:: TASK BRIEF ::
Every line from the one with "Model this scene" to the one with "sc.camera = cam", including those two, is to be copied exactly; all other lines of the entries below are left out.

:: SUPPLIED DATA ::
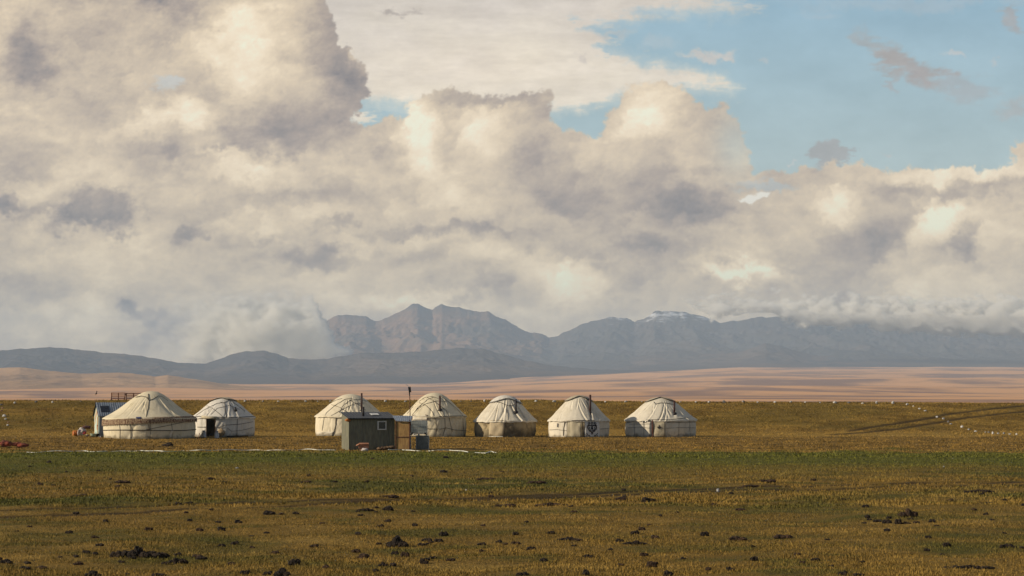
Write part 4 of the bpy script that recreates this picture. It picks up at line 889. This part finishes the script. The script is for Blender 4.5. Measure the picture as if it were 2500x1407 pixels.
---
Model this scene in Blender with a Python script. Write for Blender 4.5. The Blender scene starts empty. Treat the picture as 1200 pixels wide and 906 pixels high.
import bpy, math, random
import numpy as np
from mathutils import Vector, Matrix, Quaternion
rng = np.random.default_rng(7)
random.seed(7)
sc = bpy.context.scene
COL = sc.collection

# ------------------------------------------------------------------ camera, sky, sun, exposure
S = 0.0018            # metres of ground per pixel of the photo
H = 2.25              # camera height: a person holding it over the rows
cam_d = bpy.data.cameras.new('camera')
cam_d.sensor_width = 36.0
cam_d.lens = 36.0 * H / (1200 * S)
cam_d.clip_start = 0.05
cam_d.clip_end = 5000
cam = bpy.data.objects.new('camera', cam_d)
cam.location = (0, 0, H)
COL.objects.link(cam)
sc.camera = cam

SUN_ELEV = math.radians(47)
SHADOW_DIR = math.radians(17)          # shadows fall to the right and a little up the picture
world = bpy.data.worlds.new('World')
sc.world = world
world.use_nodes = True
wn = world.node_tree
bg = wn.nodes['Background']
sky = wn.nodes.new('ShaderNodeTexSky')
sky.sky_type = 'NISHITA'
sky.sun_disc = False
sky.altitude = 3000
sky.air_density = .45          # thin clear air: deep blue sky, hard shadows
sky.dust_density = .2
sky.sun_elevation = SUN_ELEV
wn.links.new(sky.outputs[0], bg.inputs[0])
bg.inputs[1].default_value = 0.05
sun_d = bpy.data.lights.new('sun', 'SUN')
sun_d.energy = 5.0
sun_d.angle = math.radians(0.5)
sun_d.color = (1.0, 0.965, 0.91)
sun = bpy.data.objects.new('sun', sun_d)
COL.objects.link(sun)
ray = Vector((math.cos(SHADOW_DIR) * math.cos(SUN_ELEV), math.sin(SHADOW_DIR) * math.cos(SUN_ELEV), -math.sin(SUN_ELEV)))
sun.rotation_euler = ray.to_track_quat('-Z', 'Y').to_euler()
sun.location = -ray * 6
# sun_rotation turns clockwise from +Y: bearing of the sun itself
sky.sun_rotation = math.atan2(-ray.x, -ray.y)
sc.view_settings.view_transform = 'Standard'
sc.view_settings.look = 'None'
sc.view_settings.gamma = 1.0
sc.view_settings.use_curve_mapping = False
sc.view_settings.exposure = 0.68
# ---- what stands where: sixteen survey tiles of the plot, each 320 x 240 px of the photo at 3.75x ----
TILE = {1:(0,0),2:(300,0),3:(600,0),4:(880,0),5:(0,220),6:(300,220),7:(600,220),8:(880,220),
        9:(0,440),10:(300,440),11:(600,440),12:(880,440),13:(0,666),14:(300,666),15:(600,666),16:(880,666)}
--
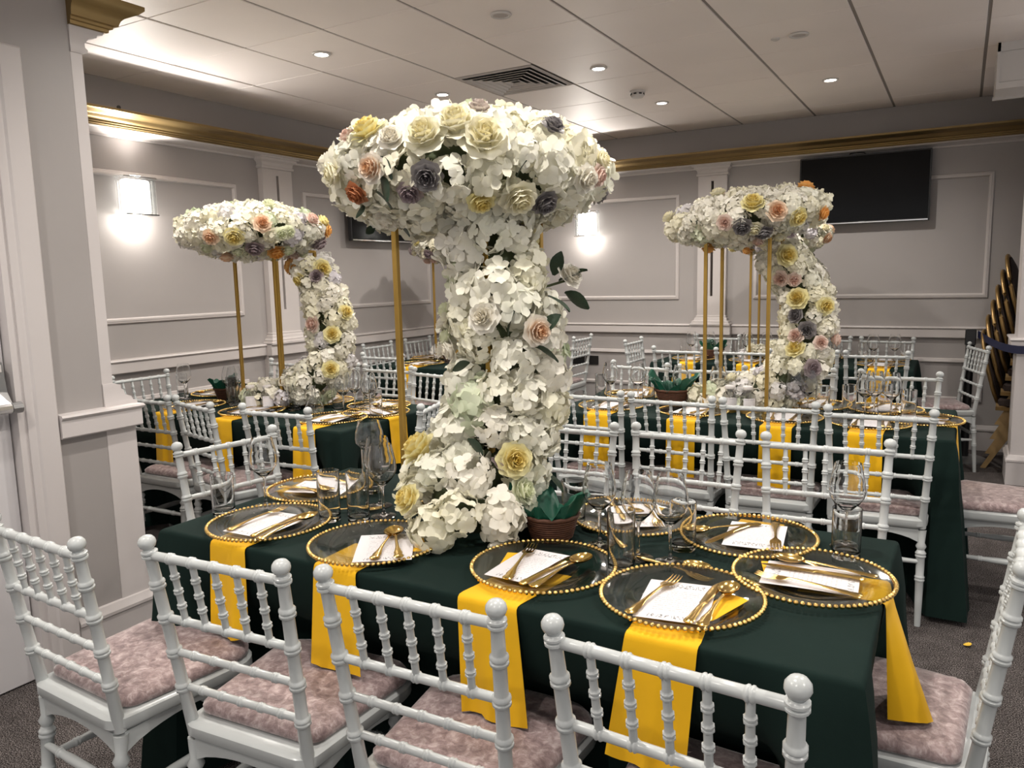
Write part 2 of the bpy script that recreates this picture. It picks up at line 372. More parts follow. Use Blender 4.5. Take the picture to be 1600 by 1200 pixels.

:: EXPECTED OUTPUT ::
Model this scene in Blender with a Python script. Write for Blender 4.5. The Blender scene starts empty. Treat the picture as 1200 pixels wide and 906 pixels high.
import bpy, math, random
import numpy as np
from mathutils import Vector, Matrix, Quaternion
rng = np.random.default_rng(7)
random.seed(7)
sc = bpy.context.scene
COL = sc.collection

# ------------------------------------------------------------------ camera, sky, sun, exposure
S = 0.0018            # metres of ground per pixel of the photo
H = 2.25              # camera height: a person holding it over the rows
cam_d = bpy.data.cameras.new('camera')
cam_d.sensor_width = 36.0
cam_d.lens = 36.0 * H / (1200 * S)
cam_d.clip_start = 0.05
cam_d.clip_end = 5000
cam = bpy.data.objects.new('camera', cam_d)
cam.location = (0, 0, H)
COL.objects.link(cam)
sc.camera = cam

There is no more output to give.